How Asger Jorn Stole the Value-Form of Avant-garde Art
A lecture by Eric Alliez
Presented as part of the Joan Carlisle-Irving Lecture Series
This event is free and open to the public. Please join us for a reception following the talk.
“Détournement is a game born out of the capacity for devalorization. Only he who is able to devalorize can create new values,” we read in ‘Détourned Painting,’ in the context of an exhibition as aggressively ‘kitsch’ as can be: Twenty Paintings Modified by Asger Jorn (1959). But what is the relation between the critique of political economy delivered by Jorn in the form of ‘Value and Economy,’ published contemporaneously, and these paintings placed entirely under the sign of a vicious kick to the Greenbergian ass? This question will project us at the heart of the Jorn-Debord dispositif, before and beyond the scission between “artists” and “revolutionaries” to problematize the situationist moment — and Situationism itself — in relation to the present. This talk will settle accounts with the ‘aesthetic delicatessen’ of the artwork whereby Jorn appropriates not so much the ‘détournement of painting’ as ‘painting détourned’ by the action of its devalorization in a situationism that is not at all circumstantial.
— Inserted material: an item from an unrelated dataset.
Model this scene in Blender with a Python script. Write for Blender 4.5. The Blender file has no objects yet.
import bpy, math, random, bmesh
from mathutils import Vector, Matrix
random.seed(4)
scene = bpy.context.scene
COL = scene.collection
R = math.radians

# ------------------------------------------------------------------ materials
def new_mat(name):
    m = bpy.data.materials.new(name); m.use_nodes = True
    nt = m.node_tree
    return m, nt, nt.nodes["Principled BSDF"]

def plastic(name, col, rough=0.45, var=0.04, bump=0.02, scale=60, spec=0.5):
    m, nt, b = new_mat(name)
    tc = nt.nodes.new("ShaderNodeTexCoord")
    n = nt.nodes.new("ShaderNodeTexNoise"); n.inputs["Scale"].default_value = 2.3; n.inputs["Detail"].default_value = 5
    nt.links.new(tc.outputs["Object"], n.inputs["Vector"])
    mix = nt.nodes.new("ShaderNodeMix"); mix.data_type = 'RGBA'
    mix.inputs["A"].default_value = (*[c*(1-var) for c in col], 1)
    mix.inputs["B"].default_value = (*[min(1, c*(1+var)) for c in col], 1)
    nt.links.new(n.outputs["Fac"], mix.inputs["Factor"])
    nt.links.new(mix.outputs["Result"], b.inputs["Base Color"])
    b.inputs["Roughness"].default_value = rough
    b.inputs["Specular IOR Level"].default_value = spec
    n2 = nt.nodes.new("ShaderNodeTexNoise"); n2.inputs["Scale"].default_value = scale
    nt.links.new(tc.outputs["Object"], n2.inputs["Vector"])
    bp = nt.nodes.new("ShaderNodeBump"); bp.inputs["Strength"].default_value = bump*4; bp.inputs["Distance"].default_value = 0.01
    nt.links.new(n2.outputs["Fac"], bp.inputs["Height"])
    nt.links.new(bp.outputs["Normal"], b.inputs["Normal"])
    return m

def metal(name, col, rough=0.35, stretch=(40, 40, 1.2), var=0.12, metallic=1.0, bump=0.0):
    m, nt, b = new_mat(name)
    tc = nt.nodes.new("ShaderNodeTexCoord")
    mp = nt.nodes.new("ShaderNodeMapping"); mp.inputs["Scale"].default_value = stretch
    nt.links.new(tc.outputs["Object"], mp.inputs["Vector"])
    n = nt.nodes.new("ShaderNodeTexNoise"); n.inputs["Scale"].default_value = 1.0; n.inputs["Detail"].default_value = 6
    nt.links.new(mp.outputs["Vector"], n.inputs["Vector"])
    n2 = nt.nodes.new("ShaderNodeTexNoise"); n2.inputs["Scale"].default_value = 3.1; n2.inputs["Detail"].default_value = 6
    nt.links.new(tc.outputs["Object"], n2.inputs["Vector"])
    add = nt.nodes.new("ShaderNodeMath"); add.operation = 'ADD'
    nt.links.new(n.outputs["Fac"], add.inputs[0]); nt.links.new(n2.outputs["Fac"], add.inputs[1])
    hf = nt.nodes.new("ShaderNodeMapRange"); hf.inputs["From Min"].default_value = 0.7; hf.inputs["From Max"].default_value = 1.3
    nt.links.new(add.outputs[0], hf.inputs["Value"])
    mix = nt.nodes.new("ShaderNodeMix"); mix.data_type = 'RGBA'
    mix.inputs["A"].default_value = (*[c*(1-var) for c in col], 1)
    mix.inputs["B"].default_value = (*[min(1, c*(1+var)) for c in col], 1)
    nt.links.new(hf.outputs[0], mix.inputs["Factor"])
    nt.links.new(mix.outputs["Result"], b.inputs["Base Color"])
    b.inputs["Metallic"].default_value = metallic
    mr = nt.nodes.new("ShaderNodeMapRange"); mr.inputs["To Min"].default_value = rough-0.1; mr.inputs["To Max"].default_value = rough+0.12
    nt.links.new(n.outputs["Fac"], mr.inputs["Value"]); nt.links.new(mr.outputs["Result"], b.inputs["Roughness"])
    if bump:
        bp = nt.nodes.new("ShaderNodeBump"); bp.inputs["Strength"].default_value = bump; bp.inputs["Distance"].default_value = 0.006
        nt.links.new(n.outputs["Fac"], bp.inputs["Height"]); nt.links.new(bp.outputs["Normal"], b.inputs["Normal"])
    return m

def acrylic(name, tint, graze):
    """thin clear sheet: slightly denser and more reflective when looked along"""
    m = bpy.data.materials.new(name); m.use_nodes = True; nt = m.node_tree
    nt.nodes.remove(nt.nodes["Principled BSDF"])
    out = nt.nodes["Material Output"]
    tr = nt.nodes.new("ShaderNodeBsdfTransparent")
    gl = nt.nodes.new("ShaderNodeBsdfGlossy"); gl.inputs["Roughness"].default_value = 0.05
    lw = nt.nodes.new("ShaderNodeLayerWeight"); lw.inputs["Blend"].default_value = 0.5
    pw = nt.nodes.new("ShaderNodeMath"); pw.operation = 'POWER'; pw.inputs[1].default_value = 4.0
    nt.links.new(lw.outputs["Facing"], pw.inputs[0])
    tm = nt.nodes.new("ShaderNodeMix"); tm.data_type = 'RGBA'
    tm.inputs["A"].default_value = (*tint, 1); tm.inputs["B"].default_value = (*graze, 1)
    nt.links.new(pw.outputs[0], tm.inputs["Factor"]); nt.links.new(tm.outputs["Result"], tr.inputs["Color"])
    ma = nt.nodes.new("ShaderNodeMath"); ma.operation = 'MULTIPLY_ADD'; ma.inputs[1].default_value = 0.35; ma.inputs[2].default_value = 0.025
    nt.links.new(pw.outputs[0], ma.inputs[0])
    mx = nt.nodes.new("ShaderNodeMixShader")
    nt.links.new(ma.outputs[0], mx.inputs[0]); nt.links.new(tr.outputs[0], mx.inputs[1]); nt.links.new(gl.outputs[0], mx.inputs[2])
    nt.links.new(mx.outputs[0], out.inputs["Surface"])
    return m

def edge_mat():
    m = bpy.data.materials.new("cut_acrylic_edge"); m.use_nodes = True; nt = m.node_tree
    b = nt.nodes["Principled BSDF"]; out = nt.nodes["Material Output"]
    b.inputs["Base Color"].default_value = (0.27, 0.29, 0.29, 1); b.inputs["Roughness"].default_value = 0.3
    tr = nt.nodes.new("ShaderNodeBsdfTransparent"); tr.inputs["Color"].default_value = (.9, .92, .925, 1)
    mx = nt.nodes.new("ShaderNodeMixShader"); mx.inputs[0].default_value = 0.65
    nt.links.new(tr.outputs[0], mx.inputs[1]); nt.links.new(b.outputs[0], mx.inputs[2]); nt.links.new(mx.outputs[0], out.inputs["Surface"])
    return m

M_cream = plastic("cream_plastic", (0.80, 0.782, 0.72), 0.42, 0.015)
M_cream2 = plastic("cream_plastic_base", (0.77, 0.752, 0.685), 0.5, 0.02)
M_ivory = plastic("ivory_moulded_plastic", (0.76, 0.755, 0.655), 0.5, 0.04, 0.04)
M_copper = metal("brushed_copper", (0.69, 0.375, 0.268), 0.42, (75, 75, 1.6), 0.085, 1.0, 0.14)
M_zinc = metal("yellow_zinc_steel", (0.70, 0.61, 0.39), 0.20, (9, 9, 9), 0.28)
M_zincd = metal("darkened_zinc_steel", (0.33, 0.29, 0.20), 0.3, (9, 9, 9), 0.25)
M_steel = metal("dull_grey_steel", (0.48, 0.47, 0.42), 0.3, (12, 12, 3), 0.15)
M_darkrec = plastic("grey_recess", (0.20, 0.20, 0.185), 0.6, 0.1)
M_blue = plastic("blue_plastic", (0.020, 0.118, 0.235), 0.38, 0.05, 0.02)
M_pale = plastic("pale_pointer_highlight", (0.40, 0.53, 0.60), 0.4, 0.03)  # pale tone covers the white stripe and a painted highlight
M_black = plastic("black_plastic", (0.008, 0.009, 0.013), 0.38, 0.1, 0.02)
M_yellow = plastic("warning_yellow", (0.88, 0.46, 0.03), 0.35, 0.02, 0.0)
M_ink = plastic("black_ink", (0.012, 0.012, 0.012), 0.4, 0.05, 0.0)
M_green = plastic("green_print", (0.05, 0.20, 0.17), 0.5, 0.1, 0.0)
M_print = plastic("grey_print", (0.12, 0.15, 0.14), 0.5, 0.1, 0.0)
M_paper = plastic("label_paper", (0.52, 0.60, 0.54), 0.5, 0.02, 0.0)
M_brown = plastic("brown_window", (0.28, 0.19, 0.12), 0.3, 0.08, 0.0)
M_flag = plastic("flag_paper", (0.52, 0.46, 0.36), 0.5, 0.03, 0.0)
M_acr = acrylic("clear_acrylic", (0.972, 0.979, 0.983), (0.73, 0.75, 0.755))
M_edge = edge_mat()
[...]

Eric Alliez (b. 1957), philosopher, is a Professor at University of Paris 8 and at the Centre for Research in Modern European Philosophy, Kingston University (London). He has been visiting professor in many universities worldwide. He is author of Capital Times, The Signature of the World: Or, What is Deleuze and Guattari’s Philosophy?, The Brain-Eye: New Histories of Modern Painting, and Wars and Capital, with Maurizio Lazzarato (Semiotext(e)), and coeditor of The Guattari Effect, and Spheres of Action: Art and Politics (MIT Press).